Remembering Steve Jobs, the man who saved Apple

06.10.2011

Eventually, the Macintosh's increasingly sluggish sales performance strained the relationship between Jobs and Sculley. Sculley favored introducing more IBM compatibility; Jobs was opposed. Jobs and Sculley each went before Apple's board and lobbied for the other's removal. Eventually, on May 31, 1985, Apple announced that--following its first-ever quarterly loss and a round of layoffs--Steve Jobs was leaving the company he'd co-founded. He left with a net worth of $150 million and started his next venture, Next.

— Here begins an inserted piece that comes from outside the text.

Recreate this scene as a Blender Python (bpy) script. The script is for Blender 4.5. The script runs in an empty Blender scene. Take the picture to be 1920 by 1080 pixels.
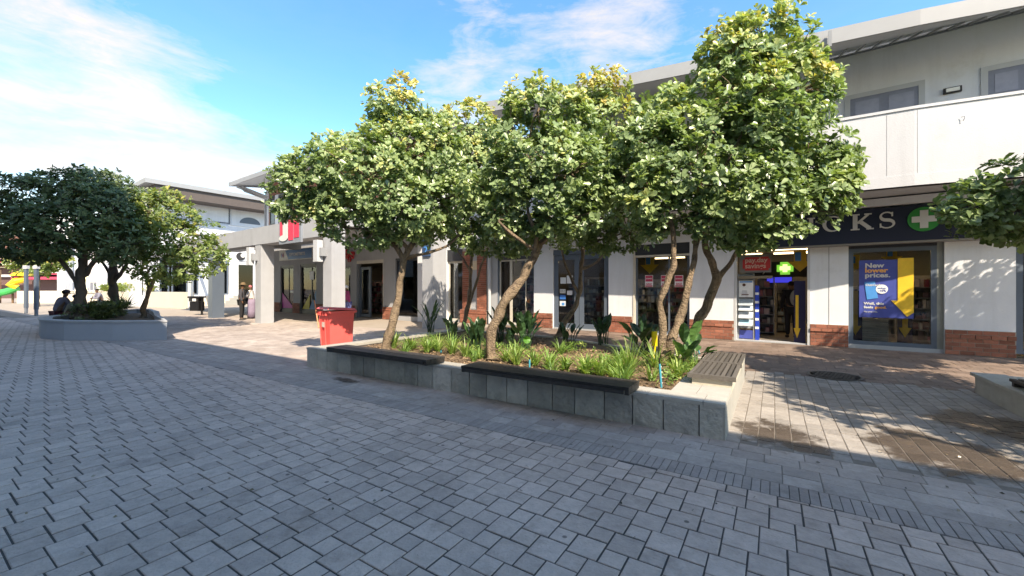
import bpy, bmesh, math, random
import numpy as np
from mathutils import Vector, Matrix, noise
random.seed(7); rng = np.random.default_rng(7)
S = bpy.context.scene
COL = S.collection
R = math.radians

# ------------------------------------------------------------ camera, sky, sun, exposure
cam_d = bpy.data.cameras.new('camera'); cam = bpy.data.objects.new('camera', cam_d); COL.objects.link(cam)
cam.location = (0, 0, 1.55); cam.rotation_euler = (R(90), 0, 0)
cam_d.sensor_width = 36; cam_d.lens = 14.38; cam_d.clip_end = 2000; cam_d.clip_start = 0.05
S.camera = cam
SUN_EL, SUN_DIR = 43.5, Vector((-0.349, 0.937, 0)).normalized()      # horizontal travel direction of the light
sun_d = bpy.data.lights.new('sun', 'SUN'); sun_d.energy = 2.25; sun_d.angle = R(0.5); sun_d.color = (1, 0.98, 0.95)
sun = bpy.data.objects.new('sun', sun_d); COL.objects.link(sun)
ray = Vector((SUN_DIR.x*math.cos(R(SUN_EL)), SUN_DIR.y*math.cos(R(SUN_EL)), -math.sin(R(SUN_EL))))
sun.rotation_euler = ray.to_track_quat('-Z', 'Y').to_euler(); sun.location = (10, -20, 30)
S.view_settings.view_transform = 'Standard'; S.view_settings.look = 'None'
S.view_settings.exposure = 1.98; S.view_settings.gamma = 1; S.view_settings.use_curve_mapping = False
S.view_settings.use_white_balance = True; S.view_settings.white_balance_temperature = 8500; S.view_settings.white_balance_tint = 12
S.cycles.use_denoising = True
S.cycles.max_bounces = 6; S.cycles.transparent_max_bounces = 12
W = bpy.data.worlds.new('World'); S.world = W; W.use_nodes = True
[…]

In a commencement speech at Stanford University in 2005, Jobs said that his firing from Apple in the mid-1980s "was the best thing that could have ever happened to me." That may have been true for Jobs, who used his time away from Cupertino to not only found Next but also buy a fledgling animation studio that would become Pixar, but Apple racked up more than its share of stumbles. Under several post-Jobs CEOs, Apple tried repeatedly--and failed repeatedly--to release an updated successor to the aging Macintosh operating system. Taligent was the future. Then Copland--"Mac OS 8"--was hyped as the new direction for the OS, only to be abandoned and replaced with an incremental update to the original Mac OS.

In 1996, Apple decided to buy one of two companies that owned modern operating systems that could be the basis for a next-generation Mac operating system. Both were run by former Apple executives. One was Be, run by Jean-Louis Gassev©, which had an intriguing Unix-based OS that could already run on existing Mac hardware. The other was Next, still run by Steve Jobs.

In late 1996, Apple CEO Gil Amelio announced that the company would acquire Next for $400 million. That deal brought Steve Jobs back to Apple, initially as an advisor to Amelio. At the time, Apple declared "the advanced technical underpinnings and rapid development environment of [what became Mac OS X] will allow developers to create new applications that leapfrog those of other 'modern' operating systems, such as Windows NT."